▶ _DATA EXTRACT_:
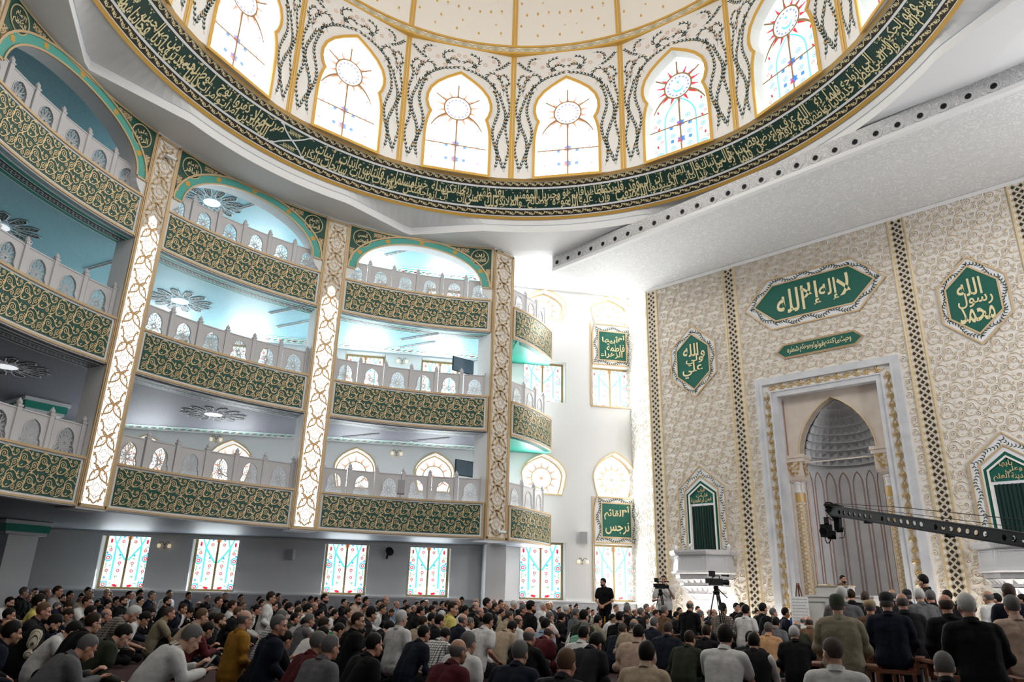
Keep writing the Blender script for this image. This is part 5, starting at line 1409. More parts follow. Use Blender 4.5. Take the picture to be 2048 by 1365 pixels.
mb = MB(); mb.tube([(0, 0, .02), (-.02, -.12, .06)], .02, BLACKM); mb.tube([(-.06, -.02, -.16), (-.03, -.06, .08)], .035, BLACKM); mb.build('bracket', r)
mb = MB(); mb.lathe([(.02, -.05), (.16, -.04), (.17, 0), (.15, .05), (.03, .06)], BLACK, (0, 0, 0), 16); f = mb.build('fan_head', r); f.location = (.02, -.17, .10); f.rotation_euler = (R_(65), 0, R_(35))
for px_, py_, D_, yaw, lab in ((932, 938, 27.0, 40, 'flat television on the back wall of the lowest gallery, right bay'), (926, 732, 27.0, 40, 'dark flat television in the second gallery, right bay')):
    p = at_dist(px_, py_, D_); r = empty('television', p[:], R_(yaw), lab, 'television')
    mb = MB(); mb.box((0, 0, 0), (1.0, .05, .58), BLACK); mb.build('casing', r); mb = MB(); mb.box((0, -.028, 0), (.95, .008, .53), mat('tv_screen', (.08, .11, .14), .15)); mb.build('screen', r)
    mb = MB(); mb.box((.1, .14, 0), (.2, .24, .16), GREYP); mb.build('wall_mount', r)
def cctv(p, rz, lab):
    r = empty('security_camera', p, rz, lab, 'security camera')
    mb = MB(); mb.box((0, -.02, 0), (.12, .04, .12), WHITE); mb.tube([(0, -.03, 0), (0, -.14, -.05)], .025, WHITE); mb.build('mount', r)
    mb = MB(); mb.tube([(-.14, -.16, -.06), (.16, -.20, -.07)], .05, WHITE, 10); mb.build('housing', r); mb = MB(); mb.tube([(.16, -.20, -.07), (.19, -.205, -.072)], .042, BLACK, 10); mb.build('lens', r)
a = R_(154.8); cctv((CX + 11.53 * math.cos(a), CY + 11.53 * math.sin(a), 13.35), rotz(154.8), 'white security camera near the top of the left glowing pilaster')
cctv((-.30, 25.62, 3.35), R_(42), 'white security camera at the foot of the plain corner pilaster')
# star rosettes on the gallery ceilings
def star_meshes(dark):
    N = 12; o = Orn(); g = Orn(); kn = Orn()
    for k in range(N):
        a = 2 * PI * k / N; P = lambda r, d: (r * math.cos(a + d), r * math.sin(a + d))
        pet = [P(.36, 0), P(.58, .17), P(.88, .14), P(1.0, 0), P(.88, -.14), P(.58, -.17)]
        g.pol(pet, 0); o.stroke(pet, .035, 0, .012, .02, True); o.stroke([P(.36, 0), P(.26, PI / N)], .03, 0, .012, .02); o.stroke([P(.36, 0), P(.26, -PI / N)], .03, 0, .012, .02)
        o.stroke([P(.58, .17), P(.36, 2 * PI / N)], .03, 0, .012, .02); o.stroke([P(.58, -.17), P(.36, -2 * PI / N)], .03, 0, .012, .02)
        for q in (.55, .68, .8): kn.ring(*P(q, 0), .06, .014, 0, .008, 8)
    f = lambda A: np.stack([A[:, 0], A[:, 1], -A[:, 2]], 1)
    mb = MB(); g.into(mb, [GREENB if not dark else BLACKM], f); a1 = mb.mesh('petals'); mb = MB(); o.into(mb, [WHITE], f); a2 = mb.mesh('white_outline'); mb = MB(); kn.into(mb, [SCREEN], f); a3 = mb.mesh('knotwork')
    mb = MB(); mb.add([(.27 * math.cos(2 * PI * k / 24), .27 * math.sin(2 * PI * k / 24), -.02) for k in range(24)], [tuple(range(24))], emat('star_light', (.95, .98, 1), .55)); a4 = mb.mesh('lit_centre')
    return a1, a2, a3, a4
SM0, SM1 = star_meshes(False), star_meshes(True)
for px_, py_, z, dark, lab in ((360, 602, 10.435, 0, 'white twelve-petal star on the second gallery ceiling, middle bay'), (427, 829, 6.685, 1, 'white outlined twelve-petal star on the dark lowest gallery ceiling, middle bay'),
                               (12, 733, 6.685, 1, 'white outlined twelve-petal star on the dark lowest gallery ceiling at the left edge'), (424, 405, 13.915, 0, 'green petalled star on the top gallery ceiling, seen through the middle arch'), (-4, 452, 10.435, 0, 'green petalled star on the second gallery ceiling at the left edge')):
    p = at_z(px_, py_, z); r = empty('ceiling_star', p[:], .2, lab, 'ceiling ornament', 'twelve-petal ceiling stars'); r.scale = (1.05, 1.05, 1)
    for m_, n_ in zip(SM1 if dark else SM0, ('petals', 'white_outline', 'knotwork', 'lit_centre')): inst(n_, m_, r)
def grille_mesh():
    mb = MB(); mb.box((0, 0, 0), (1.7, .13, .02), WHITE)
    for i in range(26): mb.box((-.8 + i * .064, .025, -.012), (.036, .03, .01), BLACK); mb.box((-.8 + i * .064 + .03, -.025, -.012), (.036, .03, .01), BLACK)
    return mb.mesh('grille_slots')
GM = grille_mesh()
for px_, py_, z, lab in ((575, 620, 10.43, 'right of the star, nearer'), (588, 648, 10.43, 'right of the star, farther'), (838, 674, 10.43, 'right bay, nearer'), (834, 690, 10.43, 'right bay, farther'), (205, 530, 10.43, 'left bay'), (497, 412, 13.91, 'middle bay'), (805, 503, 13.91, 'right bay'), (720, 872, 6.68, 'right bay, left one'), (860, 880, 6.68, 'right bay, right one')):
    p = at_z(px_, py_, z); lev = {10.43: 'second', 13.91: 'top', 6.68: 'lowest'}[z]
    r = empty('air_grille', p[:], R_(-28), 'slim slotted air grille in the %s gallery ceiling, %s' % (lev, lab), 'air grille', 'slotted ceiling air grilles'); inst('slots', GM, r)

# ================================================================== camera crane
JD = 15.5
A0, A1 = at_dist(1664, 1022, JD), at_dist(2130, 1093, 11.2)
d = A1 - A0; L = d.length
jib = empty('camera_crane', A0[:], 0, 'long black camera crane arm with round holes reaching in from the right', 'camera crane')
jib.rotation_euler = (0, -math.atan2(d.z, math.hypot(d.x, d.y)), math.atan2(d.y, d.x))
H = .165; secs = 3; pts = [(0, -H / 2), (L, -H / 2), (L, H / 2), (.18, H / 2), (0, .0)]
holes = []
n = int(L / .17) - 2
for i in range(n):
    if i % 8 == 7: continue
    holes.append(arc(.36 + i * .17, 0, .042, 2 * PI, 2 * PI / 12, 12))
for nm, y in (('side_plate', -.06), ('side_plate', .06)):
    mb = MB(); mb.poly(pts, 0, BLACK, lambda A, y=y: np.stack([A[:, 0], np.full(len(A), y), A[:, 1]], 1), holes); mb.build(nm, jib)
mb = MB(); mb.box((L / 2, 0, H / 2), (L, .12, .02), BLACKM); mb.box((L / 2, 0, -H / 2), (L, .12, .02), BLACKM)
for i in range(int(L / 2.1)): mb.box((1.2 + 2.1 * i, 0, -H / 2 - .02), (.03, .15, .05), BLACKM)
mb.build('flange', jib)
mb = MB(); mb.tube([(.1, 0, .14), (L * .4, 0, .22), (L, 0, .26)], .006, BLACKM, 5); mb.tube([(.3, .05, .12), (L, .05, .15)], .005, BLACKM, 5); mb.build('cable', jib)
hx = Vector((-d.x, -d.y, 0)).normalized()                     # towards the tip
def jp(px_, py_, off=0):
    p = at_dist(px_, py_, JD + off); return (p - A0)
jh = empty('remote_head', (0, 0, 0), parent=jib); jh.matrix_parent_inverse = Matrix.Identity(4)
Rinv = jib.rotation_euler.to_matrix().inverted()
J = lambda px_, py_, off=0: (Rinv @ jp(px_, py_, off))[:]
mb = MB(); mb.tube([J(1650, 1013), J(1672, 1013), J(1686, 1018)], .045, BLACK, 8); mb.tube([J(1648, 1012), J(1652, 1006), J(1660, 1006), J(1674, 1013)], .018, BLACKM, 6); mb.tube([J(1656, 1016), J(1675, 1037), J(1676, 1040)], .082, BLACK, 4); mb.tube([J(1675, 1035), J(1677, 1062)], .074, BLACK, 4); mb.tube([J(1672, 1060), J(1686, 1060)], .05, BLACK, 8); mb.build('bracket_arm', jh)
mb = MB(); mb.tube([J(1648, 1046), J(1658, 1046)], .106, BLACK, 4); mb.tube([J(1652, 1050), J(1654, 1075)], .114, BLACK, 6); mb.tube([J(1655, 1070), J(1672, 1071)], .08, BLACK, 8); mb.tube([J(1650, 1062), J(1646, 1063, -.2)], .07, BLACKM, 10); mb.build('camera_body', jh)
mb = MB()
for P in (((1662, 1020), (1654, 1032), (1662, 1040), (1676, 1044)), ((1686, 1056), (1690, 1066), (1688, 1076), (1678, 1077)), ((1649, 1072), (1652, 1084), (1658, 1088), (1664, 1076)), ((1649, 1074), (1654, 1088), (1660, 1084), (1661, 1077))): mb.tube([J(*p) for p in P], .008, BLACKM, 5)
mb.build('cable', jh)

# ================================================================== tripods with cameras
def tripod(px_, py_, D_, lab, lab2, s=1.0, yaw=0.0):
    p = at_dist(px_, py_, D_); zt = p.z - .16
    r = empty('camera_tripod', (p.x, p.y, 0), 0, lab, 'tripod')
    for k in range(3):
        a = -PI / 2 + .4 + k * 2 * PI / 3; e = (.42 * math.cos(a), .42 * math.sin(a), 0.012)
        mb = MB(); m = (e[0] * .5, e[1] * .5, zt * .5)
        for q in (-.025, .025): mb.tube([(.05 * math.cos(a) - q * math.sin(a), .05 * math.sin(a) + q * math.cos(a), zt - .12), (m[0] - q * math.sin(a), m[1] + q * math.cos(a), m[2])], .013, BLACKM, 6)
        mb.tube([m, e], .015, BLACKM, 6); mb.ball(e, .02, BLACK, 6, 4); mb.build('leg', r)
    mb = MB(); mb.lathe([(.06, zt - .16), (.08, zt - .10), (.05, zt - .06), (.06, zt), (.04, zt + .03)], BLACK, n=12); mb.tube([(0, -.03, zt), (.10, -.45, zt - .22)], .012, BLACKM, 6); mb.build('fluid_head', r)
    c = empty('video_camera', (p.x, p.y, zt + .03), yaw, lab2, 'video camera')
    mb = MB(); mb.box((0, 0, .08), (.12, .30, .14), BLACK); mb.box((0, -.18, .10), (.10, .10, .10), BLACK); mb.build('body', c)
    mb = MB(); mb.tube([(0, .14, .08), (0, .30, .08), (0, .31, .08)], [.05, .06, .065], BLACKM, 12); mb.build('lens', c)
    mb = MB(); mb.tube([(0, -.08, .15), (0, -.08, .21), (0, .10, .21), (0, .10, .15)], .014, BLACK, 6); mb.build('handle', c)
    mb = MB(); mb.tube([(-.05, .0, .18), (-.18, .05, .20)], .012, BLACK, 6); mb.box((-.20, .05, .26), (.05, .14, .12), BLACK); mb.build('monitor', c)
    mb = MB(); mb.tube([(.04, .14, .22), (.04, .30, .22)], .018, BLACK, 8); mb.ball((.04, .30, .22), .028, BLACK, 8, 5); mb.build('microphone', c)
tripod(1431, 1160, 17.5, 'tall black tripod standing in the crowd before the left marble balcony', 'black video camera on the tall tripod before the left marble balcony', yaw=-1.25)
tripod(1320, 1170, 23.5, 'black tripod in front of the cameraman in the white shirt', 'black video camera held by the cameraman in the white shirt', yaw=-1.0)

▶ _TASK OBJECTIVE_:
Reproduce the lines exactly, taking as the first line the one with "SM0, SM1 = star_meshes(False), star_meshes(True)" and as the last line the one with "r = empty('air_grille', p[:], R_(-28), 'slim", and include nothing else.

▶ _RESULT FOR THIS TASK_:
SM0, SM1 = star_meshes(False), star_meshes(True)
for px_, py_, z, dark, lab in ((360, 602, 10.435, 0, 'white twelve-petal star on the second gallery ceiling, middle bay'), (427, 829, 6.685, 1, 'white outlined twelve-petal star on the dark lowest gallery ceiling, middle bay'),
                               (12, 733, 6.685, 1, 'white outlined twelve-petal star on the dark lowest gallery ceiling at the left edge'), (424, 405, 13.915, 0, 'green petalled star on the top gallery ceiling, seen through the middle arch'), (-4, 452, 10.435, 0, 'green petalled star on the second gallery ceiling at the left edge')):
    p = at_z(px_, py_, z); r = empty('ceiling_star', p[:], .2, lab, 'ceiling ornament', 'twelve-petal ceiling stars'); r.scale = (1.05, 1.05, 1)
    for m_, n_ in zip(SM1 if dark else SM0, ('petals', 'white_outline', 'knotwork', 'lit_centre')): inst(n_, m_, r)
def grille_mesh():
    mb = MB(); mb.box((0, 0, 0), (1.7, .13, .02), WHITE)
    for i in range(26): mb.box((-.8 + i * .064, .025, -.012), (.036, .03, .01), BLACK); mb.box((-.8 + i * .064 + .03, -.025, -.012), (.036, .03, .01), BLACK)
    return mb.mesh('grille_slots')
GM = grille_mesh()
for px_, py_, z, lab in ((575, 620, 10.43, 'right of the star, nearer'), (588, 648, 10.43, 'right of the star, farther'), (838, 674, 10.43, 'right bay, nearer'), (834, 690, 10.43, 'right bay, farther'), (205, 530, 10.43, 'left bay'), (497, 412, 13.91, 'middle bay'), (805, 503, 13.91, 'right bay'), (720, 872, 6.68, 'right bay, left one'), (860, 880, 6.68, 'right bay, right one')):
    p = at_z(px_, py_, z); lev = {10.43: 'second', 13.91: 'top', 6.68: 'lowest'}[z]
    r = empty('air_grille', p[:], R_(-28), 'slim slotted air grille in the %s gallery ceiling, %s' % (lev, lab), 'air grille', 'slotted ceiling air grilles'); inst('slots', GM, r)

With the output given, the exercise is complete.